Daily Management Review

Shares of Deutsche Bank go up sharply


Deutsche Bank has shown a significant increase in securities after a prolonged crisis, Bloomberg writes. It amounted to 57% over the last three months of 2016, while the trend has been negative a few quarters in a row, starting from the II quarter of 2015. As the newspaper writes, such optimism of investors can be explained by the fact that penalties imposed on the bank did not have a material adverse effect on the institution. At least, they did not affect financial results of the bank. In addition, high inflation in Europe and increase in the key rate in the US are promising to profitability. Paper of the bank were traded at $ 18.94 as of December 16.

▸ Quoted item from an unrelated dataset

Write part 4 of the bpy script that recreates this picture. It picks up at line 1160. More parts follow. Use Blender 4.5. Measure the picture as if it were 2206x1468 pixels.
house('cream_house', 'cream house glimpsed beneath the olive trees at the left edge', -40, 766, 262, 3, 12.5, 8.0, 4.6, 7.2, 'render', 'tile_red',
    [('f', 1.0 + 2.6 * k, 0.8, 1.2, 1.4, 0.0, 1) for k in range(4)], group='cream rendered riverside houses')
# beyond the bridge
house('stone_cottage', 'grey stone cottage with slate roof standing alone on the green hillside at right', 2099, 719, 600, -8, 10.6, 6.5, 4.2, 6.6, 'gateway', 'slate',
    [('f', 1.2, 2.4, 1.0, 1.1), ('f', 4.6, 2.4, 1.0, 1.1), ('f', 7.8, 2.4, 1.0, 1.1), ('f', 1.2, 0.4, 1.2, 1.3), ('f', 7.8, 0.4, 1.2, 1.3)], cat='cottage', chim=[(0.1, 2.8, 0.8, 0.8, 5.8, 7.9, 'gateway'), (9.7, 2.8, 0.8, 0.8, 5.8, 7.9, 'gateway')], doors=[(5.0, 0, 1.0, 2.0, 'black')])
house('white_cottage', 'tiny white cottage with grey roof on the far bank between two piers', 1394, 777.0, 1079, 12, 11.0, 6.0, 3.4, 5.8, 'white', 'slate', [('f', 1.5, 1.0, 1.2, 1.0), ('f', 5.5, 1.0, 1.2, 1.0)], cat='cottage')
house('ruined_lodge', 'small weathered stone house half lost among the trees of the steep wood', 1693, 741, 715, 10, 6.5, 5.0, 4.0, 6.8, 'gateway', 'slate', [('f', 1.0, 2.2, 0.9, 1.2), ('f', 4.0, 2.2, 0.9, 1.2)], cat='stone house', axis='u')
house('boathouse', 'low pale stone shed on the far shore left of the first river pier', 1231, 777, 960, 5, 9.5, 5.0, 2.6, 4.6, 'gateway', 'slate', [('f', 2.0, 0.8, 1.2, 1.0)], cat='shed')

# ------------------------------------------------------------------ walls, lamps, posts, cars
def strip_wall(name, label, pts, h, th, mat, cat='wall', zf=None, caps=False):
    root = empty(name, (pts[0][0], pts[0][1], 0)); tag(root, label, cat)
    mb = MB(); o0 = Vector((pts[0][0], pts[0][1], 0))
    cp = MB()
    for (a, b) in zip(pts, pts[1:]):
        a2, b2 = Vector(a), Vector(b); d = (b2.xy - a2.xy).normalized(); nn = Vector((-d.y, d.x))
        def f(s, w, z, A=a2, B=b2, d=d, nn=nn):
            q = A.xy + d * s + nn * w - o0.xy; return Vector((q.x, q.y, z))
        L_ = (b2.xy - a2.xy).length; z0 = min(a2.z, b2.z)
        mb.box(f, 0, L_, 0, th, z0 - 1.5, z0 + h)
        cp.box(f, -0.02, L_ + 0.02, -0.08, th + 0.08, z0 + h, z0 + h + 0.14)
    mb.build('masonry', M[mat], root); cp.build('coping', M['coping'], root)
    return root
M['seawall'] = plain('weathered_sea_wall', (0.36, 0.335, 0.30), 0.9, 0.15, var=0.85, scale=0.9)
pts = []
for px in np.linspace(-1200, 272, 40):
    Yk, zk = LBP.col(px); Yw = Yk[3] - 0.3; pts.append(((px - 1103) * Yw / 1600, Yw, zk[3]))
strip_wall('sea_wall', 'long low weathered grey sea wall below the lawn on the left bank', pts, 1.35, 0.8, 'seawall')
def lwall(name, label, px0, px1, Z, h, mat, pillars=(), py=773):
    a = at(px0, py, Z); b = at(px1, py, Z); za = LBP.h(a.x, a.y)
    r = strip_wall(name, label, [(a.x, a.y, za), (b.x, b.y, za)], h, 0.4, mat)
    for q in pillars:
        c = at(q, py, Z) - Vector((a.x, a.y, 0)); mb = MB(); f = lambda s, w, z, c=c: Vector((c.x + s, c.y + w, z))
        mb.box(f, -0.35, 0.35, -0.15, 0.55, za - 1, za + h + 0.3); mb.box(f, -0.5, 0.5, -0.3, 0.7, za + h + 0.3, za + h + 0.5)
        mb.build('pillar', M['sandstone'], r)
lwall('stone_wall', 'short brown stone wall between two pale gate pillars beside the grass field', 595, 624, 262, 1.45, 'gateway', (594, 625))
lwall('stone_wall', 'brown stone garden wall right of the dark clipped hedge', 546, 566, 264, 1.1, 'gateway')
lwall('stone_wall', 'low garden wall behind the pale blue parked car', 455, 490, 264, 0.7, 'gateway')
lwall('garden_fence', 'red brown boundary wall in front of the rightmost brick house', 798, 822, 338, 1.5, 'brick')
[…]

Earlier, the US Department of Justice demanded that the bank pay 14 billion dollars because of the organization’s participation in fraud in the mortgage market. This provoked a big problem. Deutsche’s shares has been diving down for quite a long time. 

Against this background, Deutsche Bank unexpectedly reported a financial gain in the III quarter of 2016. The bank's profit in the reporting period reached 256 million euros (279 million dollars). Earlier, 14 analysts polled by Bloomberg forecasted that Deutsche Bank’s loss of for three months could have reached 394 million euros. Trading revenue thus increased by 10% and also exceeded expectations.

In November, Deutsche Bank announced a new plan to save itself from financial ruin. Independent crisis managers issued a recommendation on "labor readjustment" for 5,000 people. "The bank needs to continue "cleaning" in the near future. Now, management of Deutsche Bank is facing a difficult task: to throw thousands of employees off the balance, or to continue the institution’s journey to bankruptcy and default," - says Ulrike Bischoff, an economist of analytical center of Landesbank Hessen-Thueringen. He recalled once Commerzbank fired more than 7 thousand people, which allowed the bank to stay afloat.

When business goes uphill, banks seek to expand its presence in the market and holds on to each investor. In difficult times, however, the financial institutions have to carry out thorough analysis of all its clients.

Deutsche Bank’s world stock markets and bonds division, called Global Markets, is going to get rid of a substantial part of the clientele. Such non-standard decision was taken due to hard times and the need to save money. In total, the bank is going to ‘fire’ about 3,400 customers, according to a publication of Matt Turner on a portal Business Insider.

Analysis of commercial operations forced the largest credit institution in Germany make thorough weeding in ranks of the rich clientele. As it turned out, 80% of revenue from securities trading was received from only 30% of investors. Remaining 70% accounted for 20% of revenues. Therefore, Deutsche Bank decided to discontinue contracts with about half of investment banking clients. Naturally, it will say goodbye to those who are at the bottom of the list.

In 2016, influential US rating agency Moody's downgraded Deutsche Bank credit rating of to the level of Baa2 (degree of reliability "below average"). Now the German banking giant is just two points from falling into the "trash rating."